In questo modo la cultura sussidiaria può anche rinnovare i partiti, che devono tornare a essere protagonisti come corpi intermedi in nesso organico con le realtà sociali. Da esse devono ricavare proposte per la legislazione e il governo, tornare a discuterle non tanto nei talk show, ma in momenti dedicati in cui approfondire e infine, confrontarsi in un Parlamento non più marginale.

E noi cittadini che cosa possiamo fare? Oltre a ripopolare comunità e corpi intermedi, non dobbiamo perdere di vista l’importanza di continuare a imparare e difendere un lavoro dignitoso. Il nostro è un Paese di poche materie prime, ma tante risorse umane. Il capitale umano è la ricchezza più grande che ha l’Italia. Per venire fuori da questo momento di crisi occorre quindi tornare a investire sulle persone.

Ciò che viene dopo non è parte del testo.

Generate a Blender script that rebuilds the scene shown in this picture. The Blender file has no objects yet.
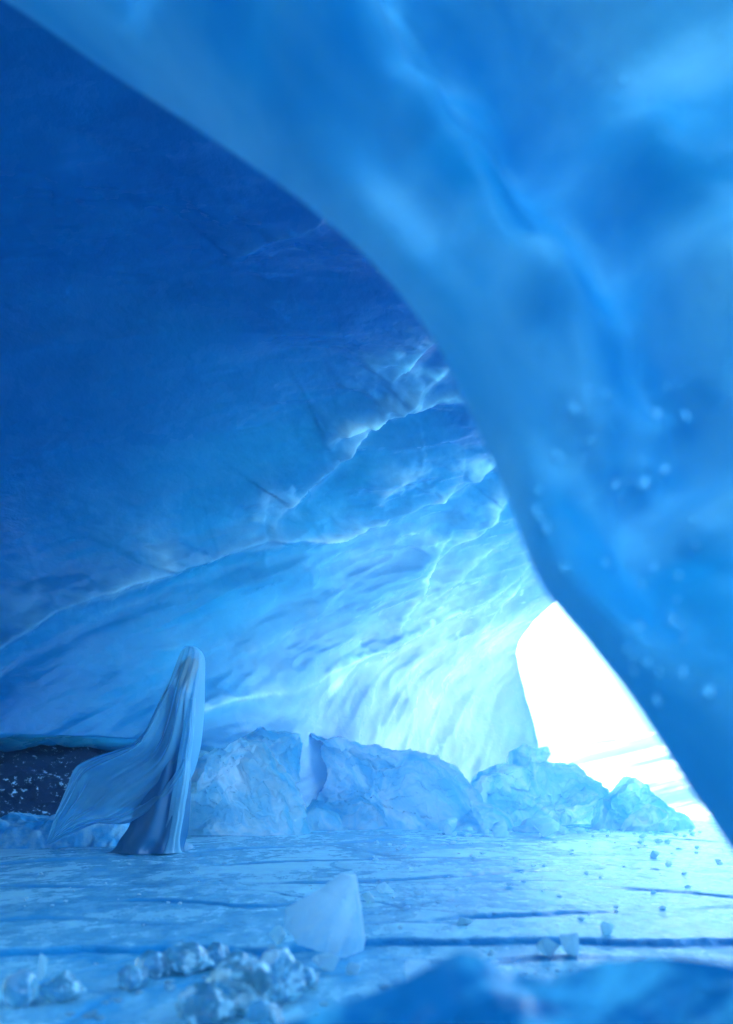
import bpy, bmesh, math, random
import numpy as np
from mathutils import Vector, Matrix

C = bpy.context.scene.collection
scn = bpy.context.scene
F, CX, HZ, CAMH = 900.0, 366.5, 785.0, 0.57      # focal length in pixels, optical centre, horizon row, eye height
R = math.radians

# ------------------------------------------------------------------ helpers
def P(px, py, d):
    """point at distance d on the sight line of a picture position"""
    return np.array([(px - CX) / F * d, d, CAMH + (HZ - py) / F * d])

def G(px, py):
    """ground point (x, y) under a picture position"""
    d = F * CAMH / (py - HZ)
    return (px - CX) / F * d, d

def _h(ix, iy, iz, seed):
    n = (ix * 374761393 + iy * 668265263 + iz * 2147483647 + seed * 1274126177) & 0xFFFFFFFF
    n = ((n ^ (n >> 13)) * 1274126177) & 0xFFFFFFFF
    n = ((n ^ (n >> 15)) * 2246822519) & 0xFFFFFFFF
    return ((n ^ (n >> 16)) & 0xFFFF) / 32767.5 - 1.0

def vn(p, seed=0):
    p = np.asarray(p, float)
    i = np.floor(p).astype(np.int64); f = p - i
    w = f * f * f * (f * (f * 6 - 15) + 10)
    r = 0
    for dx in (0, 1):
        wx = w[:, 0] if dx else 1 - w[:, 0]
        for dy in (0, 1):
            wy = w[:, 1] if dy else 1 - w[:, 1]
            for dz in (0, 1):
                wz = w[:, 2] if dz else 1 - w[:, 2]
                r = r + wx * wy * wz * _h(i[:, 0] + dx, i[:, 1] + dy, i[:, 2] + dz, seed)
    return r

def fbm(p, oct=4, seed=0, gain=0.5, lac=2.03):
    p = np.asarray(p, float); a, s, r = 1.0, 0.0, 0
    for k in range(oct):
        r = r + a * vn(p, seed + 17 * k); s += a
        p = p * lac + 3.7; a *= gain
    return r / s

def ridged(p, oct=3, seed=0):
    p = np.asarray(p, float); a, s, r = 1.0, 0.0, 0
    for k in range(oct):
        r = r + a * (1 - np.abs(vn(p, seed + 31 * k)) * 1.6); s += a
        p = p * 2.1 + 1.3; a *= 0.5
    return r / s

def sst(a, b, x):
    t = np.clip((x - a) / (b - a), 0, 1)
    return t * t * (3 - 2 * t)

def catmull(pts, n):
    pts = np.asarray(pts, float)
    q = np.vstack([2 * pts[0] - pts[1], pts, 2 * pts[-1] - pts[-2]])
    m = len(pts) - 1
    out = []
    for t in np.linspace(0, m - 1e-9, n):
        i = int(t); f = t - i
        a, b, c, d = q[i], q[i + 1], q[i + 2], q[i + 3]
        out.append(0.5 * (2 * b + (c - a) * f + (2 * a - 5 * b + 4 * c - d) * f * f + (3 * b - a - 3 * c + d) * f ** 3))
    return np.array(out)

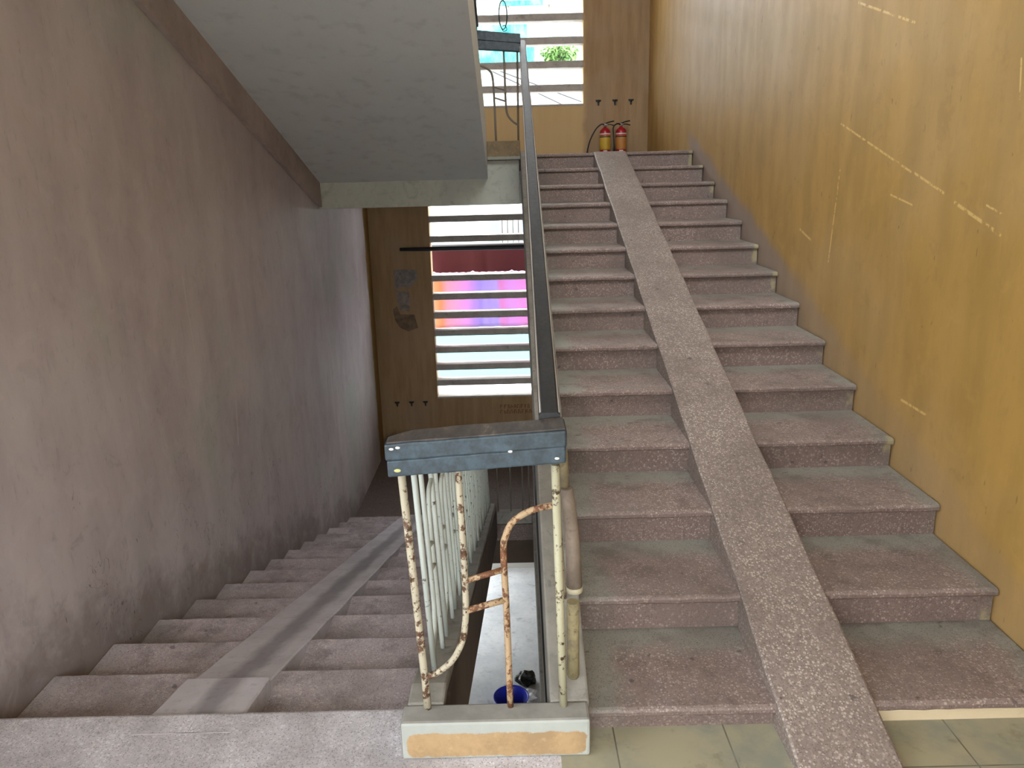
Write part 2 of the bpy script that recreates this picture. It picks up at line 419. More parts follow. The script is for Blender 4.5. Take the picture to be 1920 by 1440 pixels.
def curve(pts, sub=5):
    """smooth polyline through the points"""
    P = [Vector(p) for p in pts]
    P = [P[0] * 2 - P[1]] + P + [P[-1] * 2 - P[-2]]
    out = []
    for i in range(1, len(P) - 2):
        for s in range(sub):
            t = s / sub
            a, b, c, d = P[i - 1], P[i], P[i + 1], P[i + 2]
            out.append(0.5 * ((2 * b) + (c - a) * t + (2 * a - 5 * b + 4 * c - d) * t * t + (-a + 3 * b - 3 * c + d) * t ** 3))
    out.append(P[-2])
    return out
def link(name, bm, mat, parent=None, origin=None, bevel=0.0):
    bmesh.ops.recalc_face_normals(bm, faces=bm.faces)
    o0 = Vector(origin) if origin is not None else None
    if o0 is None:
        if parent is None:
            c = [v.co for v in bm.verts]
            o0 = Vector(((min(q.x for q in c) + max(q.x for q in c)) / 2, (min(q.y for q in c) + max(q.y for q in c)) / 2, min(q.z for q in c)))
        else:
            o0 = parent['_w'] if False else parent.matrix_world.translation.copy()
            o0 = Vector(WORLD[parent.name])
    me = bpy.data.meshes.new(name)
    bmesh.ops.translate(bm, verts=bm.verts, vec=-o0)
    bm.to_mesh(me); bm.free()
    me.materials.append(mat)
    ob = bpy.data.objects.new(name, me); COL.objects.link(ob)
    WORLD[ob.name] = tuple(o0)
    if parent is not None:
        ob.parent = parent; ob.location = o0 - Vector(WORLD[parent.name])
    else:
        ob.location = o0
    if bevel:
        md = ob.modifiers.new('soft_edges', 'BEVEL'); md.width = bevel; md.segments = 2; md.limit_method = 'ANGLE'; md.angle_limit = math.radians(40)
    return ob
WORLD = {}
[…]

Usciamo da anni di opposte tendenze: da un lato interventi assistenziali, anche giusti, ma usati in modo improprio e soprattutto sostitutivi delle politiche attive per il lavoro. Dall’altra parte si è ceduto al neoliberismo che considera la precarietà come un valore, che ha imposto salari bassi e licenziamenti di persone più mature in grado di lavorare, nel disastroso mito della ricerca di uno sviluppo che risparmi occupazione.

Occorre rischiare molto di più sulla responsabilizzazione dei giovani e delle idee nuove, tenendo conto che il loro livello culturale è superiore a quello di 40 anni fa (molti di più oggi fanno l’università). Forse nel breve periodo non si invertirà la tendenza, ma nel lungo periodo certamente questo investimento farà da traino.

Bisogna aiutare tutti, soprattutto i giovani, a essere pronti a rispondere a una domanda di lavoro sempre più orientata alla creatività, al senso critico, alla capacità relazionale. Bisogna capire che non si può mai smettere di imparare.